#### [TASK TO CARRY OUT]
Reproduce each record exactly.

#### [INPUT]
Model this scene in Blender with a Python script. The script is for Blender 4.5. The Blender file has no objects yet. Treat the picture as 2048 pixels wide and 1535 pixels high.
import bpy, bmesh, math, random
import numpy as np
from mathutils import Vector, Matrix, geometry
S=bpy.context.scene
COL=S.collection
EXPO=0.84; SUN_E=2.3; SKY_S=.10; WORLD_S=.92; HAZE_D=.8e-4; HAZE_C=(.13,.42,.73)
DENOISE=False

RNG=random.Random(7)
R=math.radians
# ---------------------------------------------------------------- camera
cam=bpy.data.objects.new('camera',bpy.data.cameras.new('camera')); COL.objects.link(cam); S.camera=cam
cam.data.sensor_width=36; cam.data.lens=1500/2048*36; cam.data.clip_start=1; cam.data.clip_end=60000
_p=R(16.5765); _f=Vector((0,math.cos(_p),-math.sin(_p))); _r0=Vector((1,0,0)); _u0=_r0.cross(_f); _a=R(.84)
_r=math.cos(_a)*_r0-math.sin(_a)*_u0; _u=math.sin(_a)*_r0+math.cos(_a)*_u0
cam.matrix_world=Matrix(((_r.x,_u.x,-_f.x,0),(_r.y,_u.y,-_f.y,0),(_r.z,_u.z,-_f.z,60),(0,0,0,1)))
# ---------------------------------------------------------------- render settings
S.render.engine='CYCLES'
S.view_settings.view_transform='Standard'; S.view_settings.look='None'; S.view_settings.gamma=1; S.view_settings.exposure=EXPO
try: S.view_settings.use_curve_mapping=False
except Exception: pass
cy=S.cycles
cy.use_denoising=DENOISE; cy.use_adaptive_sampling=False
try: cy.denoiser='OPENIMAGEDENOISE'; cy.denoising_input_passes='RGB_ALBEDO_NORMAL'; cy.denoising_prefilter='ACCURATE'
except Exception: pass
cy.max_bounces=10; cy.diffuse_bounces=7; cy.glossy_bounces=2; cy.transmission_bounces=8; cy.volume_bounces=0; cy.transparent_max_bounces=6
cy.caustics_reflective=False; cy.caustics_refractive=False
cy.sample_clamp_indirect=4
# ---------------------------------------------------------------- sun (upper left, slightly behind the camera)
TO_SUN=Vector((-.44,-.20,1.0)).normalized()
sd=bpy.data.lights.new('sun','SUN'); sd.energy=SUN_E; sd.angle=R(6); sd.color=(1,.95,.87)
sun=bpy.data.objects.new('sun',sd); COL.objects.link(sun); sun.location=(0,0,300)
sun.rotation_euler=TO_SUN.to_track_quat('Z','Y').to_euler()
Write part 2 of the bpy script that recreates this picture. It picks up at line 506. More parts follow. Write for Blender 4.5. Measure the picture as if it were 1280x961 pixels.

#### [RESULT BELOW]
Model this scene in Blender with a Python script. The script is for Blender 4.5. The Blender file has no objects yet. Treat the picture as 2048 pixels wide and 1535 pixels high.
import bpy, bmesh, math, random
import numpy as np
from mathutils import Vector, Matrix, geometry
S=bpy.context.scene
COL=S.collection
EXPO=0.84; SUN_E=2.3; SKY_S=.10; WORLD_S=.92; HAZE_D=.8e-4; HAZE_C=(.13,.42,.73)
DENOISE=False

RNG=random.Random(7)
R=math.radians
# ---------------------------------------------------------------- camera
cam=bpy.data.objects.new('camera',bpy.data.cameras.new('camera')); COL.objects.link(cam); S.camera=cam
cam.data.sensor_width=36; cam.data.lens=1500/2048*36; cam.data.clip_start=1; cam.data.clip_end=60000
_p=R(16.5765); _f=Vector((0,math.cos(_p),-math.sin(_p))); _r0=Vector((1,0,0)); _u0=_r0.cross(_f); _a=R(.84)
_r=math.cos(_a)*_r0-math.sin(_a)*_u0; _u=math.sin(_a)*_r0+math.cos(_a)*_u0
cam.matrix_world=Matrix(((_r.x,_u.x,-_f.x,0),(_r.y,_u.y,-_f.y,0),(_r.z,_u.z,-_f.z,60),(0,0,0,1)))
# ---------------------------------------------------------------- render settings
S.render.engine='CYCLES'
S.view_settings.view_transform='Standard'; S.view_settings.look='None'; S.view_settings.gamma=1; S.view_settings.exposure=EXPO
try: S.view_settings.use_curve_mapping=False
except Exception: pass
cy=S.cycles
cy.use_denoising=DENOISE; cy.use_adaptive_sampling=False
try: cy.denoiser='OPENIMAGEDENOISE'; cy.denoising_input_passes='RGB_ALBEDO_NORMAL'; cy.denoising_prefilter='ACCURATE'
except Exception: pass
cy.max_bounces=10; cy.diffuse_bounces=7; cy.glossy_bounces=2; cy.transmission_bounces=8; cy.volume_bounces=0; cy.transparent_max_bounces=6
cy.caustics_reflective=False; cy.caustics_refractive=False
cy.sample_clamp_indirect=4
# ---------------------------------------------------------------- sun (upper left, slightly behind the camera)
TO_SUN=Vector((-.44,-.20,1.0)).normalized()
sd=bpy.data.lights.new('sun','SUN'); sd.energy=SUN_E; sd.angle=R(6); sd.color=(1,.95,.87)
sun=bpy.data.objects.new('sun',sd); COL.objects.link(sun); sun.location=(0,0,300)
sun.rotation_euler=TO_SUN.to_track_quat('Z','Y').to_euler()
Write part 2 of the bpy script that recreates this picture. It picks up at line 506. More parts follow. Write for Blender 4.5. Measure the picture as if it were 1280x961 pixels.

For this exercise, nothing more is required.